Below is a listing to write out in full, exactly as given, without its pictures.
%%
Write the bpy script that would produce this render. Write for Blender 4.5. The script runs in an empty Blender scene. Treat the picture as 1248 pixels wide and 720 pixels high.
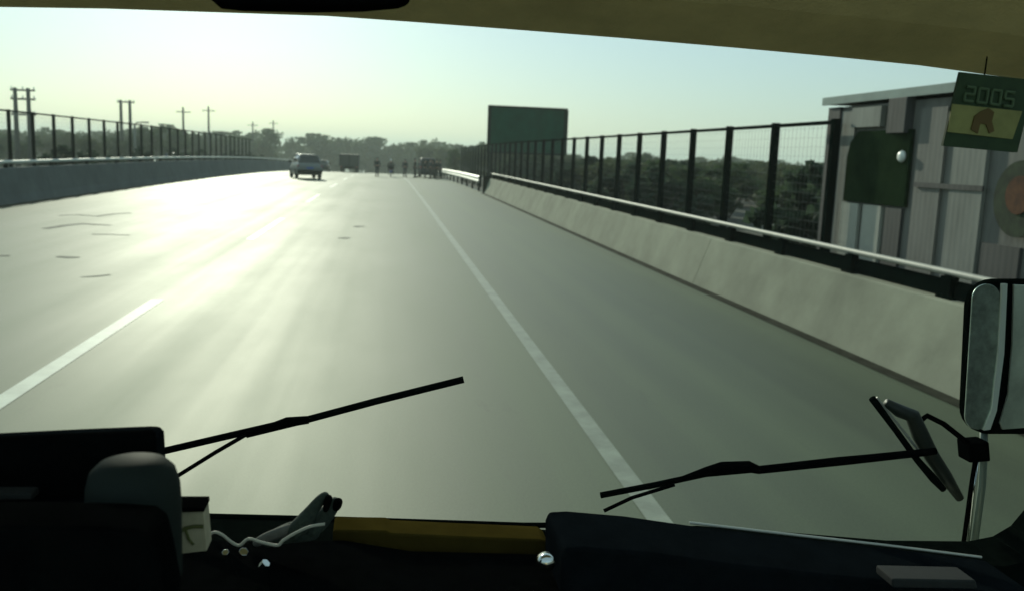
import bpy, bmesh, math, random
from mathutils import Vector, Matrix
rnd = random.Random(7)
sc = bpy.context.scene
COL = sc.collection
R = math.radians

# ------------------------------------------------------------------ camera
CAM = Vector((0, 0, 2.1))
F_PX = 1100.0
YAW, PITCH, ROLL = R(8.16), R(8.785), R(2.2)
fw = Vector((math.sin(YAW)*math.cos(PITCH), math.cos(YAW)*math.cos(PITCH), -math.sin(PITCH)))
r0 = Vector((math.cos(YAW), -math.sin(YAW), 0))
u0 = r0.cross(fw)
rt = math.cos(ROLL)*r0 + math.sin(ROLL)*u0
up = -math.sin(ROLL)*r0 + math.cos(ROLL)*u0
cam_d = bpy.data.cameras.new('camera')
cam = bpy.data.objects.new('camera', cam_d); COL.objects.link(cam)
cam.matrix_world = Matrix(((rt.x, up.x, -fw.x, CAM.x), (rt.y, up.y, -fw.y, CAM.y), (rt.z, up.z, -fw.z, CAM.z), (0, 0, 0, 1)))
cam_d.sensor_width = 36; cam_d.lens = 36*F_PX/1248
cam_d.clip_start = 0.05; cam_d.clip_end = 9000
cam_d.dof.use_dof = True; cam_d.dof.focus_distance = 1.7; cam_d.dof.aperture_fstop = 6.5
sc.camera = cam

# ------------------------------------------------------------------ light
SUN_AZ, SUN_EL = R(-10), R(17.5)
w = bpy.data.worlds.new('World'); sc.world = w; w.use_nodes = True
nt = w.node_tree; nt.nodes.clear()
sky = nt.nodes.new('ShaderNodeTexSky'); sky.sky_type = 'NISHITA'; sky.sun_disc = False
sky.sun_elevation = SUN_EL; sky.sun_rotation = SUN_AZ
sky.air_density = 1.2; sky.dust_density = 0.6; sky.ozone_density = 1.0; sky.altitude = 50
mul = nt.nodes.new('ShaderNodeMix'); mul.data_type = 'RGBA'; mul.blend_type = 'MULTIPLY'
mul.inputs[0].default_value = 1.0; mul.inputs[7].default_value = (0.68, 0.96, 1.36, 1)
bg = nt.nodes.new('ShaderNodeBackground'); bg.inputs[1].default_value = 0.085
wo = nt.nodes.new('ShaderNodeOutputWorld')
nt.links.new(sky.outputs[0], mul.inputs[6]); flat = nt.nodes.new('ShaderNodeMix'); flat.data_type = 'RGBA'; flat.inputs[0].default_value = 0.5
flat.inputs[7].default_value = (6.2, 8.5, 7.4, 1)      # bright even haze veil over the whole sky
nt.links.new(mul.outputs[2], flat.inputs[6]); nt.links.new(flat.outputs[2], bg.inputs[0]); nt.links.new(bg.outputs[0], wo.inputs[0])
sl = bpy.data.lights.new('sun', 'SUN'); sl.energy = 2.6; sl.angle = R(0.5); sl.color = (0.98, 1.0, 0.78)
so = bpy.data.objects.new('sun', sl); COL.objects.link(so)
sd = Vector((math.sin(SUN_AZ)*math.cos(SUN_EL), math.cos(SUN_AZ)*math.cos(SUN_EL), math.sin(SUN_EL)))
so.rotation_euler = sd.to_track_quat('Z', 'Y').to_euler()
so.location = (-40, 200, 80)
sc.view_settings.view_transform = 'Standard'; sc.view_settings.look = 'None'
sc.view_settings.gamma = 1; sc.view_settings.use_curve_mapping = False
sc.view_settings.exposure = 0.0

# ------------------------------------------------------------------ helpers
def P(px, py, Y):
    """world point seen at photo pixel, on the vertical plane at distance Y"""
    d = fw*F_PX + rt*(px-624) + up*(360-py)
    return CAM + d*(Y/d.y)
def zr(y):
    """height of the road crest profile"""
    if y < 40: return 0.0
    y = min(y, 420)
    return -((y-40)**2)/7400.0

def mat(name, col, rough=0.6, metal=0.0, var=0.0, scale=4.0, bump=0.0, spec=0.5, emit=None, stretch=None, bscale=None):
    m = bpy.data.materials.new(name); m.use_nodes = True
    n = m.node_tree; b = n.nodes['Principled BSDF']
    b.inputs['Base Color'].default_value = (*col, 1); b.inputs['Roughness'].default_value = rough
    b.inputs['Metallic'].default_value = metal; b.inputs['Specular IOR Level'].default_value = spec
    if var or bump:
        tc = n.nodes.new('ShaderNodeTexCoord'); mp = n.nodes.new('ShaderNodeMapping')
        n.links.new(tc.outputs['Object'], mp.inputs[0])
        if stretch: mp.inputs['Scale'].default_value = stretch
    if var:
        no = n.nodes.new('ShaderNodeTexNoise'); no.inputs['Scale'].default_value = scale
        no.inputs['Detail'].default_value = 6; no.inputs['Roughness'].default_value = 0.65
        n.links.new(mp.outputs[0], no.inputs[0])
        rp = n.nodes.new('ShaderNodeValToRGB')
        rp.color_ramp.elements[0].position = 0.3; rp.color_ramp.elements[1].position = 0.7
        rp.color_ramp.elements[0].color = (*[max(0, c*(1-var)) for c in col], 1)
        rp.color_ramp.elements[1].color = (*[min(1, c*(1+var)) for c in col], 1)
        n.links.new(no.outputs[0], rp.inputs[0]); n.links.new(rp.outputs[0], b.inputs['Base Color'])
    if bump:
        n2 = n.nodes.new('ShaderNodeTexNoise'); n2.inputs['Scale'].default_value = bscale or scale*4; n2.inputs['Detail'].default_value = 4
        n.links.new(mp.outputs[0], n2.inputs[0])
        bp = n.nodes.new('ShaderNodeBump'); bp.inputs['Strength'].default_value = bump; bp.inputs['Distance'].default_value = 0.02
        n.links.new(n2.outputs[0], bp.inputs['Height']); n.links.new(bp.outputs[0], b.inputs['Normal'])
    return m

def obj(name, bm, m=None, parent=None, smooth=False, label=None, cat=None, group=None, kind=None, bevel=0, loc=None):
    me = bpy.data.meshes.new(name)
    bmesh.ops.recalc_face_normals(bm, faces=bm.faces)
    bm.to_mesh(me); bm.free()
    if smooth:
        for p in me.polygons: p.use_smooth = True
    o = bpy.data.objects.new(name, me); COL.objects.link(o)
    if m: me.materials.append(m)
    if parent: o.parent = parent
    if loc is not None: o.location = loc
    if bevel:
        bv = o.modifiers.new('bevel', 'BEVEL'); bv.width = bevel; bv.segments = 3; bv.limit_method = 'ANGLE'; bv.angle_limit = R(35)
        for p in me.polygons: p.use_smooth = True
        ws = o.modifiers.new('wn', 'WEIGHTED_NORMAL')
    return tag(o, label, cat, group, kind)
def tag(o, label=None, cat=None, group=None, kind=None):
    if label: o['label'] = label
    if cat: o['category'] = cat
    if group: o['group'] = group
    if kind: o['kind'] = kind
    return o
def empty(name, loc, label=None, cat=None, group=None, rz=0.0):
    o = bpy.data.objects.new(name, None); COL.objects.link(o)
    o.location = loc; o.rotation_euler.z = rz; o.empty_display_size = 0.1
    return tag(o, label, cat, group)
def copy_tree(root, loc=None, rz=None, scale=None, label=None):
    r = root.copy(); COL.objects.link(r)
    for c in root.children:
        d = c.copy(); COL.objects.link(d); d.parent = r
        for g in c.children:
            e = g.copy(); COL.objects.link(e); e.parent = d
    if loc is not None: r.location = loc
    if rz is not None: r.rotation_euler.z = rz
    if scale is not None: r.scale = scale
    if label: r['label'] = label
    return r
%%
**Exercise output:**
Write the bpy script that would produce this render. Write for Blender 4.5. The script runs in an empty Blender scene. Treat the picture as 1248 pixels wide and 720 pixels high.
import bpy, bmesh, math, random
from mathutils import Vector, Matrix
rnd = random.Random(7)
sc = bpy.context.scene
COL = sc.collection
R = math.radians

# ------------------------------------------------------------------ camera
CAM = Vector((0, 0, 2.1))
F_PX = 1100.0
YAW, PITCH, ROLL = R(8.16), R(8.785), R(2.2)
fw = Vector((math.sin(YAW)*math.cos(PITCH), math.cos(YAW)*math.cos(PITCH), -math.sin(PITCH)))
r0 = Vector((math.cos(YAW), -math.sin(YAW), 0))
u0 = r0.cross(fw)
rt = math.cos(ROLL)*r0 + math.sin(ROLL)*u0
up = -math.sin(ROLL)*r0 + math.cos(ROLL)*u0
cam_d = bpy.data.cameras.new('camera')
cam = bpy.data.objects.new('camera', cam_d); COL.objects.link(cam)
cam.matrix_world = Matrix(((rt.x, up.x, -fw.x, CAM.x), (rt.y, up.y, -fw.y, CAM.y), (rt.z, up.z, -fw.z, CAM.z), (0, 0, 0, 1)))
cam_d.sensor_width = 36; cam_d.lens = 36*F_PX/1248
cam_d.clip_start = 0.05; cam_d.clip_end = 9000
cam_d.dof.use_dof = True; cam_d.dof.focus_distance = 1.7; cam_d.dof.aperture_fstop = 6.5
sc.camera = cam

# ------------------------------------------------------------------ light
SUN_AZ, SUN_EL = R(-10), R(17.5)
w = bpy.data.worlds.new('World'); sc.world = w; w.use_nodes = True
nt = w.node_tree; nt.nodes.clear()
sky = nt.nodes.new('ShaderNodeTexSky'); sky.sky_type = 'NISHITA'; sky.sun_disc = False
sky.sun_elevation = SUN_EL; sky.sun_rotation = SUN_AZ
sky.air_density = 1.2; sky.dust_density = 0.6; sky.ozone_density = 1.0; sky.altitude = 50
mul = nt.nodes.new('ShaderNodeMix'); mul.data_type = 'RGBA'; mul.blend_type = 'MULTIPLY'
mul.inputs[0].default_value = 1.0; mul.inputs[7].default_value = (0.68, 0.96, 1.36, 1)
bg = nt.nodes.new('ShaderNodeBackground'); bg.inputs[1].default_value = 0.085
wo = nt.nodes.new('ShaderNodeOutputWorld')
nt.links.new(sky.outputs[0], mul.inputs[6]); flat = nt.nodes.new('ShaderNodeMix'); flat.data_type = 'RGBA'; flat.inputs[0].default_value = 0.5
flat.inputs[7].default_value = (6.2, 8.5, 7.4, 1)      # bright even haze veil over the whole sky
nt.links.new(mul.outputs[2], flat.inputs[6]); nt.links.new(flat.outputs[2], bg.inputs[0]); nt.links.new(bg.outputs[0], wo.inputs[0])
sl = bpy.data.lights.new('sun', 'SUN'); sl.energy = 2.6; sl.angle = R(0.5); sl.color = (0.98, 1.0, 0.78)
so = bpy.data.objects.new('sun', sl); COL.objects.link(so)
sd = Vector((math.sin(SUN_AZ)*math.cos(SUN_EL), math.cos(SUN_AZ)*math.cos(SUN_EL), math.sin(SUN_EL)))
so.rotation_euler = sd.to_track_quat('Z', 'Y').to_euler()
so.location = (-40, 200, 80)
sc.view_settings.view_transform = 'Standard'; sc.view_settings.look = 'None'
sc.view_settings.gamma = 1; sc.view_settings.use_curve_mapping = False
sc.view_settings.exposure = 0.0

# ------------------------------------------------------------------ helpers
def P(px, py, Y):
    """world point seen at photo pixel, on the vertical plane at distance Y"""
    d = fw*F_PX + rt*(px-624) + up*(360-py)
    return CAM + d*(Y/d.y)
def zr(y):
    """height of the road crest profile"""
    if y < 40: return 0.0
    y = min(y, 420)
    return -((y-40)**2)/7400.0

def mat(name, col, rough=0.6, metal=0.0, var=0.0, scale=4.0, bump=0.0, spec=0.5, emit=None, stretch=None, bscale=None):
    m = bpy.data.materials.new(name); m.use_nodes = True
    n = m.node_tree; b = n.nodes['Principled BSDF']
    b.inputs['Base Color'].default_value = (*col, 1); b.inputs['Roughness'].default_value = rough
    b.inputs['Metallic'].default_value = metal; b.inputs['Specular IOR Level'].default_value = spec
    if var or bump:
        tc = n.nodes.new('ShaderNodeTexCoord'); mp = n.nodes.new('ShaderNodeMapping')
        n.links.new(tc.outputs['Object'], mp.inputs[0])
        if stretch: mp.inputs['Scale'].default_value = stretch
    if var:
        no = n.nodes.new('ShaderNodeTexNoise'); no.inputs['Scale'].default_value = scale
        no.inputs['Detail'].default_value = 6; no.inputs['Roughness'].default_value = 0.65
        n.links.new(mp.outputs[0], no.inputs[0])
        rp = n.nodes.new('ShaderNodeValToRGB')
        rp.color_ramp.elements[0].position = 0.3; rp.color_ramp.elements[1].position = 0.7
        rp.color_ramp.elements[0].color = (*[max(0, c*(1-var)) for c in col], 1)
        rp.color_ramp.elements[1].color = (*[min(1, c*(1+var)) for c in col], 1)
        n.links.new(no.outputs[0], rp.inputs[0]); n.links.new(rp.outputs[0], b.inputs['Base Color'])
    if bump:
        n2 = n.nodes.new('ShaderNodeTexNoise'); n2.inputs['Scale'].default_value = bscale or scale*4; n2.inputs['Detail'].default_value = 4
        n.links.new(mp.outputs[0], n2.inputs[0])
        bp = n.nodes.new('ShaderNodeBump'); bp.inputs['Strength'].default_value = bump; bp.inputs['Distance'].default_value = 0.02
        n.links.new(n2.outputs[0], bp.inputs['Height']); n.links.new(bp.outputs[0], b.inputs['Normal'])
    return m

def obj(name, bm, m=None, parent=None, smooth=False, label=None, cat=None, group=None, kind=None, bevel=0, loc=None):
    me = bpy.data.meshes.new(name)
    bmesh.ops.recalc_face_normals(bm, faces=bm.faces)
    bm.to_mesh(me); bm.free()
    if smooth:
        for p in me.polygons: p.use_smooth = True
    o = bpy.data.objects.new(name, me); COL.objects.link(o)
    if m: me.materials.append(m)
    if parent: o.parent = parent
    if loc is not None: o.location = loc
    if bevel:
        bv = o.modifiers.new('bevel', 'BEVEL'); bv.width = bevel; bv.segments = 3; bv.limit_method = 'ANGLE'; bv.angle_limit = R(35)
        for p in me.polygons: p.use_smooth = True
        ws = o.modifiers.new('wn', 'WEIGHTED_NORMAL')
    return tag(o, label, cat, group, kind)
def tag(o, label=None, cat=None, group=None, kind=None):
    if label: o['label'] = label
    if cat: o['category'] = cat
    if group: o['group'] = group
    if kind: o['kind'] = kind
    return o
def empty(name, loc, label=None, cat=None, group=None, rz=0.0):
    o = bpy.data.objects.new(name, None); COL.objects.link(o)
    o.location = loc; o.rotation_euler.z = rz; o.empty_display_size = 0.1
    return tag(o, label, cat, group)
def copy_tree(root, loc=None, rz=None, scale=None, label=None):
    r = root.copy(); COL.objects.link(r)
    for c in root.children:
        d = c.copy(); COL.objects.link(d); d.parent = r
        for g in c.children:
            e = g.copy(); COL.objects.link(e); e.parent = d
    if loc is not None: r.location = loc
    if rz is not None: r.rotation_euler.z = rz
    if scale is not None: r.scale = scale
    if label: r['label'] = label
    return r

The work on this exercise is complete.